# START OF DATA FOR THIS EXERCISE
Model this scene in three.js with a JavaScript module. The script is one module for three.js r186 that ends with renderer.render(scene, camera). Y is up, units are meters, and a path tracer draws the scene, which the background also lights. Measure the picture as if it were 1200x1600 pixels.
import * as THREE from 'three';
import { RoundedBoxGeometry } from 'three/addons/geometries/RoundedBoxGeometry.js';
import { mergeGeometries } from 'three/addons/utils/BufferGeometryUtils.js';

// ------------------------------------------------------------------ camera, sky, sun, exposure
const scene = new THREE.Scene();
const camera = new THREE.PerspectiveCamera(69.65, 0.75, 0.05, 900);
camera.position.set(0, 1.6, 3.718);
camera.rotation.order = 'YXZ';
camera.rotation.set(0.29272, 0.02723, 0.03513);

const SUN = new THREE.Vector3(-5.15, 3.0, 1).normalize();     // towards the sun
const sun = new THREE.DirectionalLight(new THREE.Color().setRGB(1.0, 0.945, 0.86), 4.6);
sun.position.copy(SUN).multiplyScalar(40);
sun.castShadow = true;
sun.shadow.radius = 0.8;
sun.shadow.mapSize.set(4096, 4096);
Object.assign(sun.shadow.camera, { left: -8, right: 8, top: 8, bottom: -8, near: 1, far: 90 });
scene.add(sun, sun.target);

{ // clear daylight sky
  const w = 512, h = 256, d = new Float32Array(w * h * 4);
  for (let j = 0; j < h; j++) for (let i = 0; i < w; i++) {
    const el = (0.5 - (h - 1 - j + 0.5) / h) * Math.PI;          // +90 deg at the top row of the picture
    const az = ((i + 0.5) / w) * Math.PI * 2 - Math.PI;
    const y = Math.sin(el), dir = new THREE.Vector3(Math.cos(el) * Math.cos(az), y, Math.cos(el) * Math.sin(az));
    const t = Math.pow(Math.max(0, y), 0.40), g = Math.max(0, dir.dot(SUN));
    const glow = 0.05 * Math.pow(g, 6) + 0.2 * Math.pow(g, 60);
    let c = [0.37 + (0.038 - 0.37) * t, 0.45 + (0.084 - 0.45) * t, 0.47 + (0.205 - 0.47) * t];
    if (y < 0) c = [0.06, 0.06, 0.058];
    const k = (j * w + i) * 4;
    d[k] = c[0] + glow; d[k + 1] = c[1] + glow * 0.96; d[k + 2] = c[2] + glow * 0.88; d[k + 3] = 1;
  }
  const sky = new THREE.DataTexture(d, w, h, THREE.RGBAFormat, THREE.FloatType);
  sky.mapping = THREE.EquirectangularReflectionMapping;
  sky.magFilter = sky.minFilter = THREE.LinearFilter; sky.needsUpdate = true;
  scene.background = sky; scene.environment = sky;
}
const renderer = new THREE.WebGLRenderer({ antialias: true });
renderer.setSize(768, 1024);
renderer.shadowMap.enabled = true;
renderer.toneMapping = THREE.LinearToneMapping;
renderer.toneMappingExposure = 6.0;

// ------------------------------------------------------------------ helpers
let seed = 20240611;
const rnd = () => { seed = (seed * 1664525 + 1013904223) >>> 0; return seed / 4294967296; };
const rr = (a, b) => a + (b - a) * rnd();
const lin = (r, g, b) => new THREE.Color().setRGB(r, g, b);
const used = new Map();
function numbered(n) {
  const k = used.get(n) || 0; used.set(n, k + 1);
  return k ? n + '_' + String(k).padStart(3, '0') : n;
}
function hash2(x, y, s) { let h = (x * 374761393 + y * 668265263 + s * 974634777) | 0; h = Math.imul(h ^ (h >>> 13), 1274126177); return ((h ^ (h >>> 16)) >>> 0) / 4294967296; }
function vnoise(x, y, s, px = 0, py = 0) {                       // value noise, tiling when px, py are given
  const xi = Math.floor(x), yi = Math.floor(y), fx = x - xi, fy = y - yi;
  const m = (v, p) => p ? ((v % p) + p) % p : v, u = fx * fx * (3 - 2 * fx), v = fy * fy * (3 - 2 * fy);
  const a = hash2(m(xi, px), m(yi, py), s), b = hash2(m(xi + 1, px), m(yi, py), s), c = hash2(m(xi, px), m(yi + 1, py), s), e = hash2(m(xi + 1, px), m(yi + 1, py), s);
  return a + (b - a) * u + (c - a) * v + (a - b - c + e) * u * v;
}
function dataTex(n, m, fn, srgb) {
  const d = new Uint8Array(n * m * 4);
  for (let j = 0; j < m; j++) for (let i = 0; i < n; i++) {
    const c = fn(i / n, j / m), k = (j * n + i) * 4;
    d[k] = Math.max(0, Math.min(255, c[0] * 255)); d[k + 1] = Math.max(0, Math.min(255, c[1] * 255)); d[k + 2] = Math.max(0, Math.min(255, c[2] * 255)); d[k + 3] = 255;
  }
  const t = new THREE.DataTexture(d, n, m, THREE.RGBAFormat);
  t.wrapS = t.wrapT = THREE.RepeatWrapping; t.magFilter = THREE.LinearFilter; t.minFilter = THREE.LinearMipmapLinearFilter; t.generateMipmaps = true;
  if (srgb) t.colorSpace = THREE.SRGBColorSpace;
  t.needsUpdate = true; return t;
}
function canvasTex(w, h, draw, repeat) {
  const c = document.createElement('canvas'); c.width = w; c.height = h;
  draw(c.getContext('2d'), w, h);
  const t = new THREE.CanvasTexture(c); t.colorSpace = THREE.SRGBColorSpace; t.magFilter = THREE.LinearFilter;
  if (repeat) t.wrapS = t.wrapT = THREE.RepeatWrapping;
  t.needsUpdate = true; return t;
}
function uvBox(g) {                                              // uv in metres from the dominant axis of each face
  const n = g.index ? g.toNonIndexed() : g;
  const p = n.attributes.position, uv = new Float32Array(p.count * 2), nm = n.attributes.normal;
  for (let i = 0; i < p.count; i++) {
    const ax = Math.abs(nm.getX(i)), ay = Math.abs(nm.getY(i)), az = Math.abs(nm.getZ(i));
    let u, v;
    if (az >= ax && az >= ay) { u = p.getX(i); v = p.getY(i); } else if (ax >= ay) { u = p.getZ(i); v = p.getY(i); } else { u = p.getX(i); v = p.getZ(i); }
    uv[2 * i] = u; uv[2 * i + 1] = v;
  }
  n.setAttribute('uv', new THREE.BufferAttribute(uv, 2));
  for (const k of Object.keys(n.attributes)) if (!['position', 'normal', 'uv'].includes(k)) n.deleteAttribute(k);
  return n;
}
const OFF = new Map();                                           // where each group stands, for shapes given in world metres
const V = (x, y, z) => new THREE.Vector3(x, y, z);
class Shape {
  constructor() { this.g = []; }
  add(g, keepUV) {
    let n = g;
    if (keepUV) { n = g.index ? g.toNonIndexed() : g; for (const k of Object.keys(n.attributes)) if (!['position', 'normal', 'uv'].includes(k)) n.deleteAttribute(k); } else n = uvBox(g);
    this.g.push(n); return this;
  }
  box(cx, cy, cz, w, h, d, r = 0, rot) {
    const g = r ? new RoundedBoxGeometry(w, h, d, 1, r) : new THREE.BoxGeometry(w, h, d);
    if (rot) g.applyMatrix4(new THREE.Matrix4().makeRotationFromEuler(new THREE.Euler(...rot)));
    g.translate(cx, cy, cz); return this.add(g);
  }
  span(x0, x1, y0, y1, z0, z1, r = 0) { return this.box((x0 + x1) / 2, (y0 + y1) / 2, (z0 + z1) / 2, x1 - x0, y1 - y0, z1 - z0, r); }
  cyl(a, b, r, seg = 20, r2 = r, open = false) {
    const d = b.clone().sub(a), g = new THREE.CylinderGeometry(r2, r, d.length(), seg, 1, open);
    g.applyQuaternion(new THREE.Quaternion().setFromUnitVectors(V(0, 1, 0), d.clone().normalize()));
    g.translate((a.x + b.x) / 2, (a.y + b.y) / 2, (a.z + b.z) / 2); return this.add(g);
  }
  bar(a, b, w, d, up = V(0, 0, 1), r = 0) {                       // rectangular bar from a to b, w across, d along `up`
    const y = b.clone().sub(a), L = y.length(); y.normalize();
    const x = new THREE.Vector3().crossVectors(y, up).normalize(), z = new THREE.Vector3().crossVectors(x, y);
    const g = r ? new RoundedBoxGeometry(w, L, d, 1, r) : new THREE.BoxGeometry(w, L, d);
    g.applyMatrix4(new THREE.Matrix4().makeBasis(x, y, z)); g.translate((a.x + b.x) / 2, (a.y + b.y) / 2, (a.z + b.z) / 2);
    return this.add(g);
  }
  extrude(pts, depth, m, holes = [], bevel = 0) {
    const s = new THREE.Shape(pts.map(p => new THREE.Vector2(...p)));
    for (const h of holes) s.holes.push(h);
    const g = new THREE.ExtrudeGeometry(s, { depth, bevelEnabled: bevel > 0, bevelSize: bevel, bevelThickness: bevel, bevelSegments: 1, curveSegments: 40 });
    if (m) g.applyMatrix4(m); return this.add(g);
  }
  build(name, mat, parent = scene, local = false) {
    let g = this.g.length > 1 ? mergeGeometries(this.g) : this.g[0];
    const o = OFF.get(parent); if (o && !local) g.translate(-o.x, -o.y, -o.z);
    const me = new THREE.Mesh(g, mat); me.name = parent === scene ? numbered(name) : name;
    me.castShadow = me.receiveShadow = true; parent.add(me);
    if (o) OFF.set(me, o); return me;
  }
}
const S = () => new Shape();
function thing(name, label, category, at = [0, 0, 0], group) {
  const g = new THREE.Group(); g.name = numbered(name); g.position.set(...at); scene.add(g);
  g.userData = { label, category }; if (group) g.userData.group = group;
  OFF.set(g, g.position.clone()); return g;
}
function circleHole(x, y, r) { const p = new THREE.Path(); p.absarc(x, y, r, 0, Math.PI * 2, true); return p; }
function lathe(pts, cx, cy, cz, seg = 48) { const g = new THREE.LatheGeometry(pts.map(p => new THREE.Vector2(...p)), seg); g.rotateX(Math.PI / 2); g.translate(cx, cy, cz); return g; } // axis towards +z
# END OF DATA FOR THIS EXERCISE
# START OF DATA FOR THIS EXERCISE
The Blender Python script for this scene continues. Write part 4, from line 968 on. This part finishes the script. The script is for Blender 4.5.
# END OF DATA FOR THIS EXERCISE
WRITTEN PROBLEM: Go back over the listing above and copy exactly the lines that begin at the line with "Model this scene" and stop after the line with "camera.rotation.set(0.29272, 0.02723, 0.03513);"; leave out every other line.

RESPONSE TO THE TASK:
Model this scene in three.js with a JavaScript module. The script is one module for three.js r186 that ends with renderer.render(scene, camera). Y is up, units are meters, and a path tracer draws the scene, which the background also lights. Measure the picture as if it were 1200x1600 pixels.
import * as THREE from 'three';
import { RoundedBoxGeometry } from 'three/addons/geometries/RoundedBoxGeometry.js';
import { mergeGeometries } from 'three/addons/utils/BufferGeometryUtils.js';

// ------------------------------------------------------------------ camera, sky, sun, exposure
const scene = new THREE.Scene();
const camera = new THREE.PerspectiveCamera(69.65, 0.75, 0.05, 900);
camera.position.set(0, 1.6, 3.718);
camera.rotation.order = 'YXZ';
camera.rotation.set(0.29272, 0.02723, 0.03513);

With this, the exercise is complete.